Em locais mais conservadores, a professora Marília Moschkovich, do Departamento de Sociologia da Faculdade de Filosofia, Letras e Ciências Humanas (FFLCH) da USP analisa que “[as paradas] têm esse lugar de marcar posição, de dizer: ‘Olha, não é porque aqui é um lugar conservador que não existem LGBTs. E se nós existimos, estamos aqui e demandamos coisas'”.

Fábio de Jesus – Foto: Arquivo Pessoal

Em Ribeirão Preto, por exemplo, o movimento foi importante para a criação do Conselho Municipal de Atenção à Diversidade Sexual (CMADS), a inclusão de pautas do movimento nas políticas públicas de saúde e a promoção de delegados LGBTQIA+ em conferências municipais de saúde, segundo Fábio de Jesus, presidente da ONG Arco-Íris, organizadora do evento na cidade. “A parada vem para tentar quebrar esses preconceitos e esses tabus, mostrar que a nossa sociedade existe e que nós somos cidadãos.”

Preconceitos e tabus que, no município, não destoam do resto do País, pois apesar dos avanços nos direitos conquistados, o Brasil ainda se mantém como o que mais mata pessoas da comunidade LGBTQIA+ no mundo, com 257 assassinatos em 2023, conforme levantamento do Grupo Gay Bahia. Só no Estado de São Paulo, foram 921 ocorrências relacionadas à LGBTfobia registradas pela Secretaria de Segurança Pública de janeiro a abril de 2024. 

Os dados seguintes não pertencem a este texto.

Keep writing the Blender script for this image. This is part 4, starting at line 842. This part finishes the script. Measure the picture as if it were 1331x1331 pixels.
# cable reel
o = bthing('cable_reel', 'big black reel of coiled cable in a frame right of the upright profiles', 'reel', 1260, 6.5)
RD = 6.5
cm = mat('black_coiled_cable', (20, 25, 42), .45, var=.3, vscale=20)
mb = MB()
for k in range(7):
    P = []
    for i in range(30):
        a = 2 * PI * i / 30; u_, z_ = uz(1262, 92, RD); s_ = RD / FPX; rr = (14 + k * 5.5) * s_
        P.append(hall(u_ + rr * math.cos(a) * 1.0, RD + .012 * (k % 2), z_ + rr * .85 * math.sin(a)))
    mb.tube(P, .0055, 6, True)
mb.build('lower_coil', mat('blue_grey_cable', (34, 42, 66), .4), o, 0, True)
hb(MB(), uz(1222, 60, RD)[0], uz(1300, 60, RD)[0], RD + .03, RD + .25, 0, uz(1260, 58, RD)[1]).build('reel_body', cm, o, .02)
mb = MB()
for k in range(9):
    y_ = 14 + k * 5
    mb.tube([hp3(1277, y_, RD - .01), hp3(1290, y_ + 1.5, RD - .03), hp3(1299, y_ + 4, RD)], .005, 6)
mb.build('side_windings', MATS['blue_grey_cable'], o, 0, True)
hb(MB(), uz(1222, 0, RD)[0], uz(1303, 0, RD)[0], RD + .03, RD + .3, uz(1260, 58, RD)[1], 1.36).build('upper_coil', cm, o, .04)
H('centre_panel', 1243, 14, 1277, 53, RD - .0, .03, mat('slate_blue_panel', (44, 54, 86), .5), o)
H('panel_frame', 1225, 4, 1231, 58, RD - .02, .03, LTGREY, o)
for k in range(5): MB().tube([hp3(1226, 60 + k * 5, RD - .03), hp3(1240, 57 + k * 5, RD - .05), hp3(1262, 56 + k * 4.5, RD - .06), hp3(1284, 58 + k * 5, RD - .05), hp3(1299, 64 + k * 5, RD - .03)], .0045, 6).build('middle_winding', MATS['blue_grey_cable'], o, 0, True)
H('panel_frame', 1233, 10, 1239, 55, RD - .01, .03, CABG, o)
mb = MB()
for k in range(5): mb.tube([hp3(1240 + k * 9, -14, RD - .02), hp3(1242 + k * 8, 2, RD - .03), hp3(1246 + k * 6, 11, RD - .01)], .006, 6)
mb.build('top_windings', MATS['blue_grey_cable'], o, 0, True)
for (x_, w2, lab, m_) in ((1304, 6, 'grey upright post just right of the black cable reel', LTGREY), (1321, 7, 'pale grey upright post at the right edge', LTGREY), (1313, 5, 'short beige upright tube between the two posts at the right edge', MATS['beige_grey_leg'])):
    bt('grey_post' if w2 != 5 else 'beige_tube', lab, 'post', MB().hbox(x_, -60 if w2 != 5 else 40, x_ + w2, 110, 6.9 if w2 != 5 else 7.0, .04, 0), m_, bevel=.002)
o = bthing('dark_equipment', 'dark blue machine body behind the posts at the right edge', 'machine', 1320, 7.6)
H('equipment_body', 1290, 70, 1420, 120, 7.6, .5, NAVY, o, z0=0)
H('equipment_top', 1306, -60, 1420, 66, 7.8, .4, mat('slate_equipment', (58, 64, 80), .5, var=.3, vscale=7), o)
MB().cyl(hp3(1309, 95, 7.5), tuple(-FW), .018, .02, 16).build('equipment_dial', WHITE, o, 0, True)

Jesus observa que a exposição de eventos da comunidade na grande mídia sempre recebe retaliação dos mais conservadores. “Recebemos uma enxurrada de comentários homofóbicos.” Mesmo assim, o presidente da ONG enxerga resistência nos grandes eventos, servindo como “enfrentamento a qualquer tipo de preconceito. 

Esvaziamento de pautas

Na década de 1970, as paradas começaram a ser organizadas como atos políticos de reivindicação de direitos em um contexto em que a heteronormatividade era contínua e dominante, surgindo “como uma questão política, não só de reivindicar visibilidade num sentido mercadológico”, conta Marília. 

A partir dos anos 2000, contextualiza a pesquisadora, há um movimento de despolitização crescente e a participação de grandes empresas. “Elas [as paradas] foram se ‘mercadologizando’, sendo patrocinadas por grandes empresas, um fenômeno chamado pink money. Foi um reconhecimento de grandes players da economia global de que essa comunidade também tem dinheiro para gastar”, analisa. 

Marília Moschkovich – Foto: Arquivo Pessoal

A complexidade, para Marília, está na criação de um espaço dúbio, contraditório e disputado por diferentes grupos. De um lado, há aqueles que continuam lutando por direitos e questões políticas; de outro, há quem busque apenas visibilidade e celebração, “como se isso fosse resolver automaticamente todos os problemas”.

Essa despolitização, para Marília, afeta a abordagem adequada de demandas de membros de siglas mais marginalizadas dentro do próprio movimento. “Foram sendo apartadas de um debate, como se as questões econômicas, sociais e políticas não fossem definidoras da experiência LGBT na sociedade, como se LGBTs não tivessem desigualdades raciais e de classe entre eles, e até desigualdades dentro dos grupos da sigla”, aponta.